I recently took an ecclesiology class where my professor quoted Newbigin often and urged us to read everything that he wrote. This book is listed as required reading for my next class that I am taking on Christianity and Culture. I guess because of the missiological conversations we had in class around Newbigin concepts, I expected this book about culture to involve a bunch of ministry strategies, drawings or graphs, and 10 ways to engage culture type of things. What I found instead was a thoroughly academic and logical critique of western culture and how Christianity is to interact with the secular explanations of the how? and why? questions that rule our society. His engagement with science and his critique of different types of biblical interpretation and the types of traps that they lead to were helpful as well. It was almost like reading a C.S. Lewis book. So much of engaging with our culture in a meaningful way has to do with engaging the purpose and ethics of human life and the world. Newbigin does a great job leading the conversation to this point of ethics and purpose and shows possible ways of engaging with culture as a result.
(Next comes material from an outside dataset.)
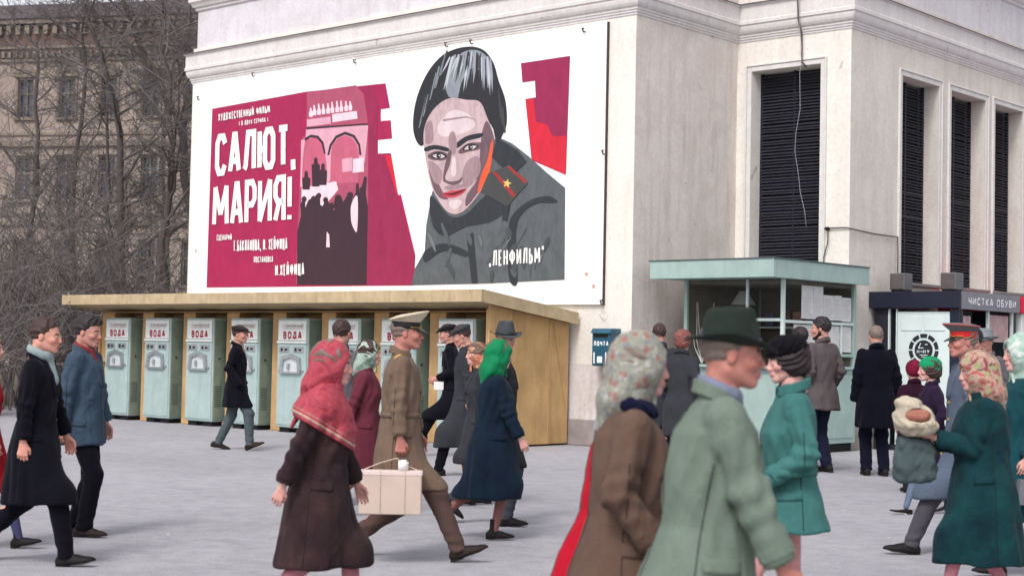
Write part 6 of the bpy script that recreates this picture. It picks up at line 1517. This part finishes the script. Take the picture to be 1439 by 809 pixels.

As much as I didn't care for "The Open Secret", this book seems to be the crowning masterpiece of Newbigin's life as a missiological practitioner.
The latter chapters were what really grabbed my attention. The author's discussion of the church's dialogue with science and the limitations of rationalism and post-Enlightenment though were very insightful. He persuasively makes the case that we live in both a rational and contingent universe.
However, my favorite part of the book were the final two chapters. Here he discusses how the church ought to dialogue with the state in politics. The questions he flirts with have shattered my current understanding and I'd imagine it will take me decades to recover from this book.
If you only read the last half of the book, that alone is worth the purchase price.
This is one of the best books I've read in a long time. Newbigin perceptively traces thinking in the West (reminiscent of Francis Schaeffer's "How Should We Then Live?" but from a more postmodern position), pointing out the paradoxes and inconsistencies in secular culture and analyzes how Christians can engage in missionary encounters. He devotes special attention to Christian witness in politics and addresses issues surrounding the role of science in modern society.
Great philosophy is early chapters gives way to recommendations for a Christian engagement with the state. Not sure if I can agree with everything in later chapters. Still, it is a book with much to say about culture and the church.